**** DATA FOR THIS TASK
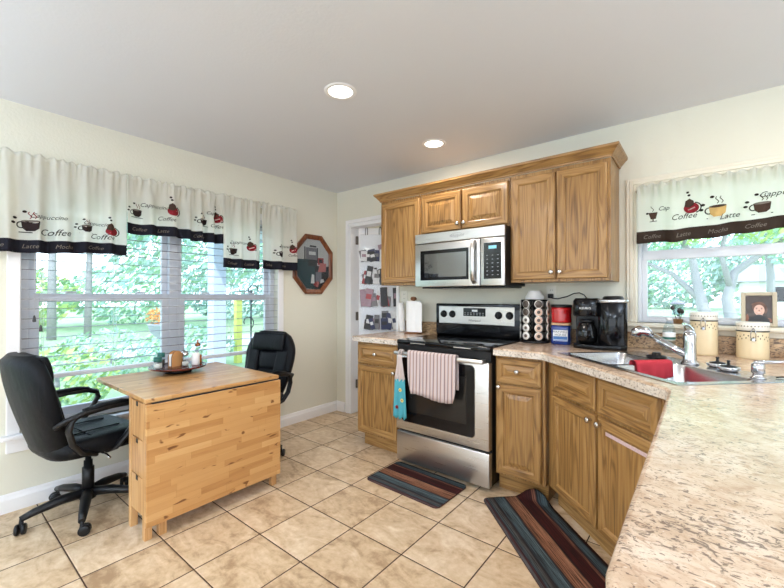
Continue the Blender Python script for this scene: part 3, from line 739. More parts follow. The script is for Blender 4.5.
outer = [(2.146, -0.003), (2.146, -0.63), (DF - -0.63 - 0.012, -0.63), (DF + 0.63 + 0.012, -0.642), (3.098, DF - 3.098 + 0.012), (3.112, DF - 3.112 - 0.02)]
outer += [(3.112 + 0.07 - 0.07 * math.cos(R(a)), -2.455 - 0.07 * math.sin(R(a))) for a in (0, 22, 45, 67, 90)]
outer += [(4.02, -2.525), (4.02, -0.003)]
b = MB(); slab(b, outer, hole)
cr = tag(b.build('countertop'), 'large speckled laminate countertop running round the corner sink and along the peninsula', 'countertop')
b = MB(); b.box(2.146, 4.02, -0.022, -0.002, CT + .0005, 1.0425, 'laminate_splash', 0.003); tag(b.build('backsplash'), 'long speckled backsplash strip below the sink window, behind the canisters', 'backsplash')

# ------------------------------------------------------------------ upper cabinets
UB, UT = 1.375, 2.135
def upper(label, x0, x1, z0, doors, style, knobs, grainside=True):
    t = thing('wall_cabinet', label, 'cabinet', (x0, -0.002, z0))
    w, h = x1 - x0, UT - z0
    b = MB(); b.box(0, w, -0.305, 0, 0, h, 'oak_vertical', 0.002); b.build('carcass', t)
    for (a0, a1), kx in zip(doors, knobs):
        o = panel_front(a1 - a0, h - 0.045, 0.055, style).build('door', t, (a0, -0.305, 0.018))
        if kx is not None: knob(o, kx if kx > 0 else (a1 - a0) + kx, 0.045)
    return t
upper('tall single-door oak wall cabinet at left end, above the paper towels', 0.918, 1.362, UB, [(0.012, 0.432)], 'flat', [None])
upper('short two-door oak wall cabinet directly above the microwave', 1.364, 2.134, 1.782, [(0.012, 0.380), (0.392, 0.760)], 'raised', [-0.022, 0.022])
upper('tall two-door oak wall cabinet at right end, above the coffee maker', 2.136, 2.772, UB, [(0.014, 0.312), (0.322, 0.618)], 'flat', [-0.022, 0.022])
cm = MB()
prof = [(0.0, 0.0), (0.010, 0.0), (0.012, 0.012), (0.020, 0.020), (0.040, 0.045), (0.050, 0.052), (0.052, 0.068), (0.0, 0.068)]
path = [((0.918, -0.004), (-1, 0)), ((0.918, -0.309), (-1, -1)), ((2.772, -0.309), (1, -1)), ((2.772, -0.004), (1, 0))]
cm.loft([[Vector((p[0] + d[0] * o_, p[1] + d[1] * o_, UT + 0.001 + h_)) for o_, h_ in prof] for p, d in path], 'oak_horizontal', True, False)
tag(cm.build('crown_molding'), 'oak crown molding running along the tops of the wall cabinets', 'molding')

# ------------------------------------------------------------------ microwave
mw = thing('microwave', 'stainless over-the-range microwave under the short wall cabinet', 'microwave', (1.366, -0.003, 1.352))
MWW, MWH, MD = 0.766, 0.428, 0.385
b = MB(); b.box(0, MWW, -MD + 0.002, 0, 0.0, MWH, 'black_plastic', 0.003); b.box(0.04, MWW - .02, -MD + .03, -0.02, -0.012, 0.0, 'black_plastic', 0.002); b.build('body', mw)
b = MB(); b.box(0.0, MWW, -MD - 0.018, -MD, MWH - 0.078, MWH, 'stainless', 0.004)
for i in range(28): b.box(0.03 + i * 0.0255, 0.045 + i * 0.0255, -MD - 0.004, -MD + 0.02, MWH - 0.0025, MWH + 0.0012, 'black_plastic')
vg = b.build('vent_panel', mw)
b = MB(); put_text(b, 'Whirlpool', 0.030, 'grey_mark', lambda x, y: (0.385 + x, -MD - 0.0195, MWH - 0.040 + y), 0.25)
pts = [(0.385 + 0.05 * math.cos(a), -MD - 0.0195, MWH - 0.036 + 0.016 * math.sin(a)) for a in [R(k) for k in range(20, 300, 20)]]
b.tube(pts, 0.0012, 'grey_mark', 5); b.build('lettering', vg)
b = MB(); b.box(0.0, 0.578, -MD - 0.018, -MD, 0.0, MWH - 0.082, 'stainless', 0.006, 3); md = b.build('door', mw)
b = MB(); b.box(0.055, 0.488, -MD - 0.0205, -MD - 0.017, 0.052, 0.290, 'black_gloss', 0.0012); wd_ = b.build('window_surround', md)
b = MB(); b.box(0.095, 0.470, -MD - 0.0222, -MD - 0.0200, 0.075, 0.262, 'microwave_glass', 0.0008); b.build('window', md)
b = MB(); b.tube([(0.535, -MD - 0.016, 0.025), (0.535, -MD - 0.045, 0.045), (0.535, -MD - 0.058, 0.12), (0.535, -MD - 0.060, 0.175), (0.535, -MD - 0.058, 0.24), (0.535, -MD - 0.045, 0.31), (0.535, -MD - 0.016, 0.33)], 0.014, 'stainless', 12, flat=(1.3, 0.8)); b.build('handle', md)
b = MB(); b.box(0.582, MWW, -MD - 0.018, -MD, 0.0, MWH - 0.082, 'stainless', 0.006, 3); cp = b.build('control_panel', mw)
b = MB(); b.box(0.610, 0.742, -MD - 0.0205, -MD - 0.017, 0.05, 0.31, 'black_gloss', 0.001); kp = b.build('keypad', cp)
b = MB(); b.box(0.648, 0.708, -MD - 0.0215, -MD - 0.020, 0.265, 0.288, 'display_cyan', 0.0003); b.build('display', kp)
for r in range(6):
    for c_ in range(3):
        b = MB(); b.box(0.632 + c_ * 0.040, 0.643 + c_ * 0.040, -MD - 0.0213, -MD - 0.020, 0.076 + r * 0.028, 0.081 + r * 0.028, 'grey_mark', 0.0004); b.build('button', kp)
b = MB(); b.box(0.2, 0.35, -0.30, -0.22, -0.0135, -0.0115, 'lamp_lens') if False else b.box(0.2, 0.35, -0.30, -0.22, -0.0135, -0.0115, 'white_mark', 0.0005); b.build('task_light', mw)

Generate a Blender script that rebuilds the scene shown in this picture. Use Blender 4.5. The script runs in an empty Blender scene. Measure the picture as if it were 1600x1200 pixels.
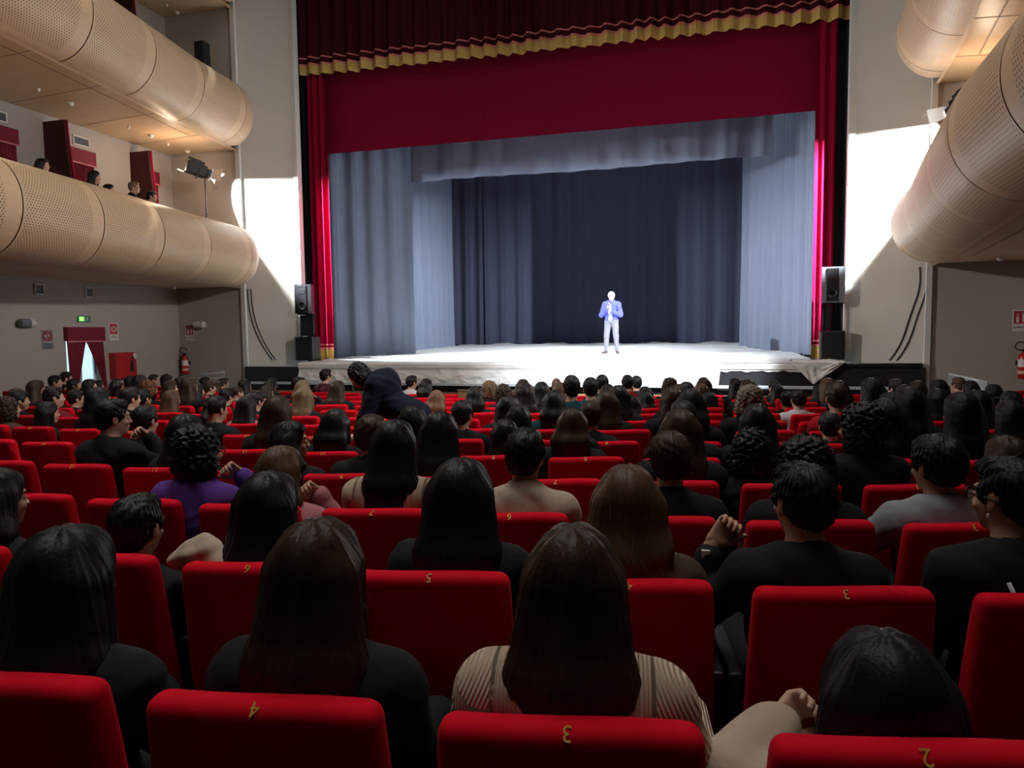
import bpy, bmesh, math, random
import numpy as np
from math import sin, cos, pi, radians, atan, atan2, asin, sqrt
from mathutils import Vector, Matrix, noise as mnoise

C = bpy.context.scene.collection
scene = bpy.context.scene
random.seed(11)

# ------------------------------------------------------------------ camera, world, lights, exposure
F, YAW, PITCH, ROLL, EYE = 1100., radians(15.6), atan(81/1100), radians(.69), 1.9
fw = Vector((-sin(YAW)*cos(PITCH), cos(YAW)*cos(PITCH), -sin(PITCH)))
rt = Vector((cos(YAW), sin(YAW), 0)); up = rt.cross(fw)
r2 = rt*cos(ROLL) - up*sin(ROLL); u2 = rt*sin(ROLL) + up*cos(ROLL)
cam = bpy.data.cameras.new('camera'); camo = bpy.data.objects.new('camera', cam); C.objects.link(camo)
M = Matrix((r2, u2, -fw)).transposed().to_4x4(); M.translation = (0, 0, EYE)
camo.matrix_world = M
cam.sensor_width = 36; cam.lens = F*36/1600; cam.clip_start = .05; cam.clip_end = 200
scene.camera = camo
vs = scene.view_settings
vs.view_transform = 'Standard'; vs.look = 'None'; vs.exposure = 0.0; vs.gamma = 1; vs.use_curve_mapping = False
world = bpy.data.worlds.new('world'); scene.world = world; world.use_nodes = True
bg = world.node_tree.nodes['Background']; bg.inputs[0].default_value = (.72, .9, 1, 1); bg.inputs[1].default_value = 1.6
scene.cycles.use_denoising = True
scene.cycles.max_bounces = 6; scene.cycles.diffuse_bounces = 4

def light(name, kind, loc, target, power, col=(1, 1, 1), **kw):
    l = bpy.data.lights.new(name, kind); l.energy = power; l.color = col
    for k, v in kw.items(): setattr(l, k, v)
    o = bpy.data.objects.new(name, l); C.objects.link(o); o.location = loc
    o.rotation_euler = (Vector(target)-Vector(loc)).to_track_quat('-Z', 'Y').to_euler()
    return o
# fill lights added high over the stalls, no fixtures seen
light('house_fill', 'AREA', (-3.6, 12.2, 12.1), (-3.6, 9.6, 0), 55, (1, .93, .86), shape='RECTANGLE', size=11, size_y=2.5)
light('house_fill', 'AREA', (-3.6, 4.6, 12.3), (-3.6, 4.6, 0), 108, (1, .95, .88), shape='RECTANGLE', size=9, size_y=9, spread=radians(38))  # narrow downlight added to brighten the seat tops but spare the walls
light('house_fill', 'AREA', (-3.6, 5.6, 12.35), (-3.6, 6.6, 0), 330, (1, .94, .86), shape='RECTANGLE', size=9, size_y=1.5)
# unseen floods outside the frame; the first rakes the stage front
light('unseen_flood', 'SPOT', (2.3, 4.0, 8.75), (-1.2, 15.6, 1.0), 21000, (.88, .94, 1), spot_size=radians(32), spot_blend=.9, shadow_soft_size=.05)
light('unseen_flood', 'AREA', (3.9, 6.5, 5.7), (-13.2, 11.5, 2.2), 150, (1, .97, .93), shape='RECTANGLE', size=.5, size_y=.4, spread=radians(86))  # added soft spill from the right side onto the left wall
light('unseen_flood', 'AREA', (-11.3, 6.5, 5.7), (4.5, 14.5, 2), 150, (1, .95, .9), shape='RECTANGLE', size=.5, size_y=.4, spread=radians(80))  # added fill to brighten the front and right walls
light('unseen_flood', 'SPOT', (4.9, 8.8, 4.95), (3.3, 8.6, 1.0), 200, (.85, .9, 1), spot_size=radians(34), spot_blend=1.0, shadow_soft_size=.05)  # added spill for cool hair highlights in the right crowd
# overhead stage wash, hung behind the red border
light('stage_wash', 'AREA', (-3.7, 17.6, 8.6), (-3.7, 17.6, 1.2), 230, (.86, .93, 1), shape='RECTANGLE', size=6, size_y=.5, spread=radians(62))
light('stage_wash', 'AREA', (-3.7, 22.4, 8.4), (-3.7, 22.8, 1.2), 190, (.8, .88, 1), shape='RECTANGLE', size=5, size_y=.8, spread=radians(90))
# side lamps on the balconies, each just in front of its lens; their barn doors cut the beam
LAMPS = [((-11.42, 14.3, 5.72), (-5.26, 22.18, 3.1), 88), ((4.15, 14.3, 5.72), (-.37, 22.45, 3.1), 78)]
for lp, la, cone in LAMPS:
    dv = (Vector(la)-Vector(lp)).normalized()
    light('balcony_lamp', 'SPOT', Vector(lp)+dv*.155, la, 9800 if lp[0] < 0 else 13500, (.90, .95, 1), spot_size=radians(cone), spot_blend=.22, shadow_soft_size=.03)
    light('lamp_leak', 'POINT', Vector(lp)-dv*.62-Vector((0, 0, .12)), la, 40, (1, .74, .52), shadow_soft_size=.08)
# follow spot from the back of the gallery
light('follow_spot', 'SPOT', (-3.6, -5.2, 8.2), (-2.55, 18.7, 2.35), 26000, (.95, .97, 1), spot_size=radians(4.6), spot_blend=.7, shadow_soft_size=.05)

# ------------------------------------------------------------------ tagging and mesh helpers
def tag(o, label, cat, group=None, kind=None):
    if label: o['label'] = label
    if cat: o['category'] = cat
    if group: o['group'] = group
    if kind: o['kind'] = kind
    return o
def thing(name, label, cat, loc=(0, 0, 0), rz=0, group=None):
    o = bpy.data.objects.new(name, None); C.objects.link(o); o.location = loc; o.rotation_euler = (0, 0, rz)
    o.empty_display_size = .1
    return tag(o, label, cat, group)
def link(name, me, parent=None, label=None):
    o = bpy.data.objects.new(name, me); C.objects.link(o)
    if parent: o.parent = parent
    if label: o['label'] = label
    return o
def struct(name, me): return tag(link(name, me), None, None, None, 'structure')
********
#### [GIVEN EXERCISE]
Above are the records. Print exactly the lines from the one containing "Generate a Blender" to the one containing "random.seed(11)", both included, and nothing else; pictures are excluded.

#### [SOLUTION TO THE PROBLEM]
Generate a Blender script that rebuilds the scene shown in this picture. Use Blender 4.5. The script runs in an empty Blender scene. Measure the picture as if it were 1600x1200 pixels.
import bpy, bmesh, math, random
import numpy as np
from math import sin, cos, pi, radians, atan, atan2, asin, sqrt
from mathutils import Vector, Matrix, noise as mnoise

C = bpy.context.scene.collection
scene = bpy.context.scene
random.seed(11)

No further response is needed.